The Effects on Others in the Community
(this blog is in response to http://www2.ljworld.com/news/2005/apr/03/high_school_sweetheart/ )

   While reading this article, everything I read in the novel truly became a reality. It never actually hit me that this was a non-fiction story, that everything really happened to the Clutter family.  Rupp’s interview of the murders really made me realize that not only did these murders effect the immediate family but also the whole community.

“He doesn’t understand why people around town started giving him strange looks. Why even some of his best friends turned on him.”
     This quote taken from the article showed that obviously the community was effected.  The only crime Rupp committed was loving Nancy, but since there was no one else to blame, friends suspected him.  I feel great sorrow for Rupp, because not only did he have to battle the fact that his girlfriend and best friend was dead but he had to defend his name that he didn’t commit the crimes.  You would think that in a town, where everyone knows everything about one another, he would be treated with a little bit more respect.  At the end of the section, “Boyfriend and Suspect”, I was glad to find out that eventually his life went back to normal. 

   One question that I really wanted to know was if he ever managed to get over his first love, Nancy.  According to the article, Rupp says that  “time and faith have healed even this, the deepest of scars”.  Since I have never been through an experience like Rupp has, I can’t say that I would be able to get over it.  I’m glad that he was able to work through it and overcome all feelings of loss of the family.  I think that if this incident would have occured closer to his age now, 61, it would have been easier for him to recover.  In my opinion, serious life changing events that happen in the teenage years of your life, will cause you to go into a longer depression than at a different time. 

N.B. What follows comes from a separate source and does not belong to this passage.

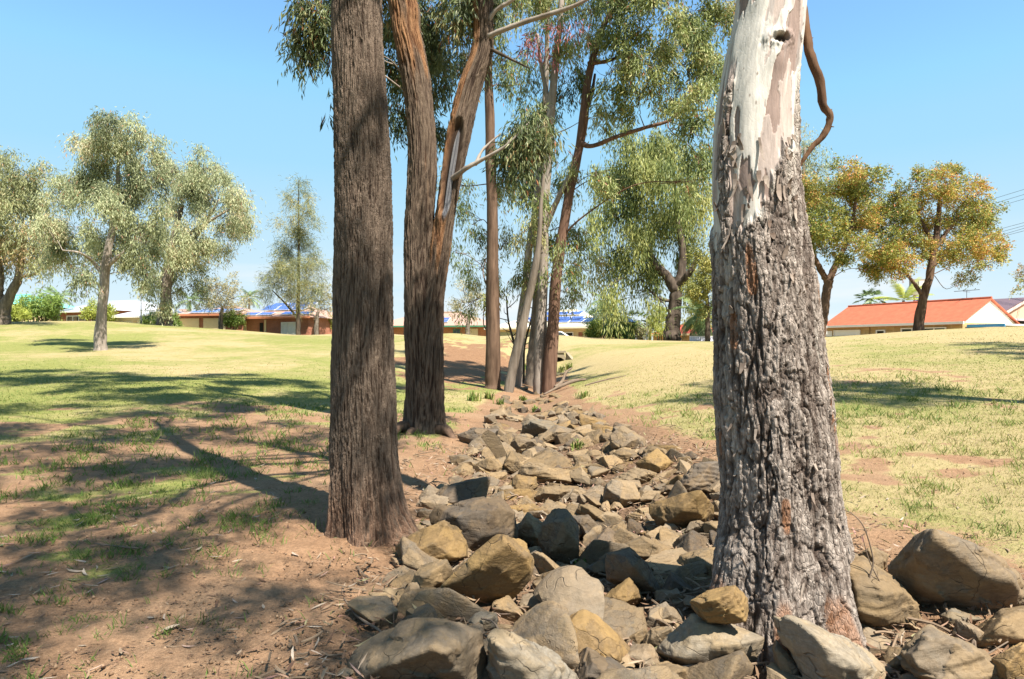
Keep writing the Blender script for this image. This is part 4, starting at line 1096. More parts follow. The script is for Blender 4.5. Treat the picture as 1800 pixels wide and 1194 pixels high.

     I thought it was really interesting that he refused to read Capote’s novel.  I thought it showed real respect for the Clutter family and their unfornate deaths.  On Capote’s part, it seems that he meddled a little bit too much into the communities lives.  Too much that it caused friends and family to become uncomfortable with him and grow to dislike him altogether.  Although I enjoyed reading the book and learning about a grotesque crime that is part of my country’s history, never did I think that writing it would be inappropriate.  I think the storyline and writing the novel would have actually been more appropriate if someone from the community wrote it rather than Capote, a complete outsider to the town.